An equal protection claim arises when, without adequate justification, similarly-situated persons are treated differently by a governmental entity. U.S. Const. amend XIV. The Equal Protection Clause of the Fourteenth Amendment provides that a state may not “deny to any person within its jurisdiction the equal protection of the laws.” U.S. Const. amend. XIV, § 1. The Equal Protection Clause thus directs that “all persons similarly situated should be treated alike.” City of Cleburne v. Cleburne Living Ctr., 473 U.S. 432, 439 (1982). To establish an equal protection violation, a plaintiff “must first demonstrate that he has been treated differently from others with whom he is similarly situated and that the unequal treatment was the result of intentional or purposeful discrimination”; once this showing is made, “the court proceeds to determine whether the disparity in treatment can be justified under the requisite level of scrutiny.” Veney v. Wyche, 293 F.3d 726, 730-31 (4th Cir. 2002) (quoting Morrison v. Garraghty, 239 F.3d 648, 654 (4th Cir. 2001)). To succeed on an equal protection claim, a plaintiff must set forth “specific, non-conclusory factual allegations that establish improper motive.” Williams v. Hansen, 326 F.3d 569, 584 (4th Cir. 2003). Individuals are similarly situated for Equal Protection purposes if they are “in all relevant respects alike.” Fauconier v.
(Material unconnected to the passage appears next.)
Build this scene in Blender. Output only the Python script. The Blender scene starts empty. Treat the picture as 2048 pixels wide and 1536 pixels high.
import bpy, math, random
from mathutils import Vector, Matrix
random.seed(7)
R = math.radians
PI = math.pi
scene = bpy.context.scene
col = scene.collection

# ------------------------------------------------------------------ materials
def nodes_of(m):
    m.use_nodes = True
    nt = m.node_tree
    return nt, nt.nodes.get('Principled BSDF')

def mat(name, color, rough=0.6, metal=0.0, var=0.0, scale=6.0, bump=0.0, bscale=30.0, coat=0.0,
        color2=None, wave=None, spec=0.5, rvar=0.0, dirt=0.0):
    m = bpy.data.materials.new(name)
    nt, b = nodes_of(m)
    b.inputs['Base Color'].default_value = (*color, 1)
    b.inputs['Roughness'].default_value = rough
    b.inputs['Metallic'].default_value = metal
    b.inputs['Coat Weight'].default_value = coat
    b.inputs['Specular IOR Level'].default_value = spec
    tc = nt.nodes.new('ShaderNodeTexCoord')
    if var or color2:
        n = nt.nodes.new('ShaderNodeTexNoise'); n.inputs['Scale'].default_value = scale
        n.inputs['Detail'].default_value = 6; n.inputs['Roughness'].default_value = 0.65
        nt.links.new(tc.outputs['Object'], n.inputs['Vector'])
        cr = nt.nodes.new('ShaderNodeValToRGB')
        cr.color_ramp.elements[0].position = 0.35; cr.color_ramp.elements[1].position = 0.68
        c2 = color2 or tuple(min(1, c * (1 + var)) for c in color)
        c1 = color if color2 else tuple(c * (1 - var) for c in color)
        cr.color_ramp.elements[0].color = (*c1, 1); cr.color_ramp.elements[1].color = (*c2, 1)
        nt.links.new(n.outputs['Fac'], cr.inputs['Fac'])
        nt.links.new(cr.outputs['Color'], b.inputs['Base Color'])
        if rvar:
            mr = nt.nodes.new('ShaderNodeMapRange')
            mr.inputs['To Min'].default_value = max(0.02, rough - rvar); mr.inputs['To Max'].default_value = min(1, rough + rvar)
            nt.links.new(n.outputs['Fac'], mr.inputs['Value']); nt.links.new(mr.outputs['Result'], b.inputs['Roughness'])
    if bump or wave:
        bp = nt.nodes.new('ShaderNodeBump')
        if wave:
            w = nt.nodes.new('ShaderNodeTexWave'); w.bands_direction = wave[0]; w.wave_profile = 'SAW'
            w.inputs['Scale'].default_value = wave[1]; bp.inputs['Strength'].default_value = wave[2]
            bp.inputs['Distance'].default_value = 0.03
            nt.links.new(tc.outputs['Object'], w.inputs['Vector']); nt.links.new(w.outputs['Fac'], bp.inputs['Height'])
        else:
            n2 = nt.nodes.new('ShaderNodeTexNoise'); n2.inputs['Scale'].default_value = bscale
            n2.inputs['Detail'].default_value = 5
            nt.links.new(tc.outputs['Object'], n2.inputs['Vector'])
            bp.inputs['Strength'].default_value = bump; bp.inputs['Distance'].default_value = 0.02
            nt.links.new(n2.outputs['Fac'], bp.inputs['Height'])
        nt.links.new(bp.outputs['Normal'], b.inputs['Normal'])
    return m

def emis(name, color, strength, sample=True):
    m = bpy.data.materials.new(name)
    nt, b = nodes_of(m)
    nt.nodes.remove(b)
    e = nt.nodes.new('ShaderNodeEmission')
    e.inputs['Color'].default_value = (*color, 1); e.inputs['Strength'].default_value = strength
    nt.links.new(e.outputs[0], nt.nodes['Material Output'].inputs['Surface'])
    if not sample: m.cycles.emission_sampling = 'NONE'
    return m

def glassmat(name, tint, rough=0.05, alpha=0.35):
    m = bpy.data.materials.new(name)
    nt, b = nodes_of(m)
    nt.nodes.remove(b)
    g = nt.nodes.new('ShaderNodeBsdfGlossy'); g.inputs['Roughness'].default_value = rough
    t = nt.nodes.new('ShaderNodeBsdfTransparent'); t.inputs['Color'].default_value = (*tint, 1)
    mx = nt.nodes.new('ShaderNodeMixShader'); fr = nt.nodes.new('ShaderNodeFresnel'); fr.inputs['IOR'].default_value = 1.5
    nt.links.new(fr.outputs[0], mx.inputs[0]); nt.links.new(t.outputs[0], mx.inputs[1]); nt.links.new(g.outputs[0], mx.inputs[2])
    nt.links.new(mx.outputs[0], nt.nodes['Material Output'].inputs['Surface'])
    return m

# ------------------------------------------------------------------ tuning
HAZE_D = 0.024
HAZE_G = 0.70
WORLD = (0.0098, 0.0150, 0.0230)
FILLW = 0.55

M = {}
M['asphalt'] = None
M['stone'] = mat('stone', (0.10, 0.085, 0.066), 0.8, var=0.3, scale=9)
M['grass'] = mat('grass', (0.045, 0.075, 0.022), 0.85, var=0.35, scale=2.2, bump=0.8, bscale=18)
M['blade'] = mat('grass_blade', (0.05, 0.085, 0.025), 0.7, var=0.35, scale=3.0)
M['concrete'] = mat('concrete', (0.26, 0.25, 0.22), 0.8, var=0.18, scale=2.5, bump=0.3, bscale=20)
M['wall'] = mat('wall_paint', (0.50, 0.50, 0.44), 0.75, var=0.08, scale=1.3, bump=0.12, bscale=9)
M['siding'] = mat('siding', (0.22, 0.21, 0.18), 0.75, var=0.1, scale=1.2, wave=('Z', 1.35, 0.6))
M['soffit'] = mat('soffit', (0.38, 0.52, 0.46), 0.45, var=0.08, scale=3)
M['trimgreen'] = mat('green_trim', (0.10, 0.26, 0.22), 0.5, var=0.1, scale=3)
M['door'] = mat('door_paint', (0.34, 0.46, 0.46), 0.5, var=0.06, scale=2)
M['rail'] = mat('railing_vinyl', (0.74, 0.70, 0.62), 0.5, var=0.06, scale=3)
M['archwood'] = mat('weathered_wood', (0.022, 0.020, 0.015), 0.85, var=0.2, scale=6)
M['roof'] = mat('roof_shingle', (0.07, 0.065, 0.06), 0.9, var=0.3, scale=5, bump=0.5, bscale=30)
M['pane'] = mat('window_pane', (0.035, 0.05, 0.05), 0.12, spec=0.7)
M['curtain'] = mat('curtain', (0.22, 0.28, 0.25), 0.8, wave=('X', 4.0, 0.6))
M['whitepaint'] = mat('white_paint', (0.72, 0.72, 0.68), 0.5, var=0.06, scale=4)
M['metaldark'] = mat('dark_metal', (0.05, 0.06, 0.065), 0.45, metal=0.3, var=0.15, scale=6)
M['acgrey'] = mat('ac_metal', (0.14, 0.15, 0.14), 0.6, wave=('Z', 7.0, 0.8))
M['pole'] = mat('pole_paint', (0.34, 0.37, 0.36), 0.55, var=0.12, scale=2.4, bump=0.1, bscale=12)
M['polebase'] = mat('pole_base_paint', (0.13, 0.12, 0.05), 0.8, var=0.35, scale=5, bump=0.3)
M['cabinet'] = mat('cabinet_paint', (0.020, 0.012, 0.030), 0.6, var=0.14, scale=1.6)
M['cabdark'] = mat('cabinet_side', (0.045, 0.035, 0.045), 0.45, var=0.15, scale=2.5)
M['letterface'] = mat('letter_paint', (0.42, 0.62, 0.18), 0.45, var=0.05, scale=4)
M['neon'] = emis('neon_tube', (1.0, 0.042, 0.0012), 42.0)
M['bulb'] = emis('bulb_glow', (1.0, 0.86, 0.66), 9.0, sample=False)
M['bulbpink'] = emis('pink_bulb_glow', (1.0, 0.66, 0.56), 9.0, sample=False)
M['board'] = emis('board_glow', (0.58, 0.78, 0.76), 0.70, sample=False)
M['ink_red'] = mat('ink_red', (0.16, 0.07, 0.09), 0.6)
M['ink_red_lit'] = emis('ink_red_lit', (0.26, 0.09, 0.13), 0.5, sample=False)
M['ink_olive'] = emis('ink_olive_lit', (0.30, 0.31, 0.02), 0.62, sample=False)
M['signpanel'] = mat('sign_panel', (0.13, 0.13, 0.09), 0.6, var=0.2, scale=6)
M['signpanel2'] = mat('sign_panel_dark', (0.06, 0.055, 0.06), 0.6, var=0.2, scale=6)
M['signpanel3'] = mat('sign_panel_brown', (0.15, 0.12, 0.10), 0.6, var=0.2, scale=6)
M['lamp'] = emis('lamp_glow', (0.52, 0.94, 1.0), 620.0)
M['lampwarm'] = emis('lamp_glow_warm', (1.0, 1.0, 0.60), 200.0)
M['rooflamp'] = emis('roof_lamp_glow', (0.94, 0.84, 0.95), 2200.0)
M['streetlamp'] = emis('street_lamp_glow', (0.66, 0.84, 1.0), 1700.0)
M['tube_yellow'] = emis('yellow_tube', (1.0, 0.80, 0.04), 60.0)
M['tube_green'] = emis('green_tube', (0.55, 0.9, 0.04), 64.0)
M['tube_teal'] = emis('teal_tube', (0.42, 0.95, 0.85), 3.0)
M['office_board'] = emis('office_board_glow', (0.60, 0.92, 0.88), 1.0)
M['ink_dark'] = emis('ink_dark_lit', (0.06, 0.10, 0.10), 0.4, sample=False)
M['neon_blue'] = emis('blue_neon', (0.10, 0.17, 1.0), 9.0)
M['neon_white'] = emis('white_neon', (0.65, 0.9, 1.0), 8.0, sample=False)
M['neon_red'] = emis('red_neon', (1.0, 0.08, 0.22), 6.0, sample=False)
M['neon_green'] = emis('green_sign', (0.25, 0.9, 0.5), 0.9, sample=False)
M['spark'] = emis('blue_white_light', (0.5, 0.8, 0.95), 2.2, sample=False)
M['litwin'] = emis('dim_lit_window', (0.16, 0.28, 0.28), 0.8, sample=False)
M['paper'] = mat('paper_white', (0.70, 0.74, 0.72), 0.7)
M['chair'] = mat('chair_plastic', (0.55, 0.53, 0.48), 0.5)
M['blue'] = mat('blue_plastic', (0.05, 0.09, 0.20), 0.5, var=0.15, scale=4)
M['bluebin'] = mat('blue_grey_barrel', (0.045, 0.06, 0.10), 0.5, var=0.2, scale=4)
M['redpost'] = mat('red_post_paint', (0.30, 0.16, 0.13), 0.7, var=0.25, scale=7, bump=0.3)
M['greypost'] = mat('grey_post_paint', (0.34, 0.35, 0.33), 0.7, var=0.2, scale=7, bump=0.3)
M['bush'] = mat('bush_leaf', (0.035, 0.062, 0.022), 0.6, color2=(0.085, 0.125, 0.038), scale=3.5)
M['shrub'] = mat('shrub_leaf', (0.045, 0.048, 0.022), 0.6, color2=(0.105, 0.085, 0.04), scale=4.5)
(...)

Clarke, 966 F.3d 265, 277 (4th Cir. 2020) (quoting Nordlinger v. Hahn, 505 U.S. 1, 10, 112 S.Ct. 2326, 120 L.Ed.2d 1 (1992)). For a plaintiff to demonstrate that he is “similarly situated,” his evidence “must show an extremely high degree of similarity between [himself] and the persons to whom [he] compare[s]” himself. Willis v. Town of Marshall, N. Carolina, 275 Fed.Appx. 227, 233 (4th Cir. 2008) (citing Clubside, Inc. v. Valentin, 468 F.3d 144, 159 (2d Cir.2006)).
Plaintiff's complaint alleges Defendants denied his requests or destroyed his property because he is not Christian. (See ECF No. 11 at 7 (“Chaplain Moultrie has on at least 2 occasions made it very clear, verbally, that he is a Christian Pastor, and that Chisolm/Survi would not get the access or assistance needed to practice any faith that is not Christianity.”), 10 (alleging Defendant Staggs told him “This is a Christian Institution and you need to be asking for a Bible”), 11 (referring to “the Christian community of S.C.D.C.” and “the black Christians”)). However, Plaintiff does not allege how he has been treated differently from similarly situated inmates. There is no discussion at all of other inmates of the same or different faiths and Defendants' treatment of them concerning religious materials and access to the Chapel. Therefore, Plaintiff has not shown conscious and intentional discrimination or that he was treated differently from others similarly situated. Thus, Plaintiff fails to state an actionable Equal Protection claim and, and it is recommended that summary judgmnet be granted with regard to the equal protection claim.
CONCLUSION
Based on the above reasoning, it is recommended that Defendants' motion for summary judgment (ECF No. 47) be granted.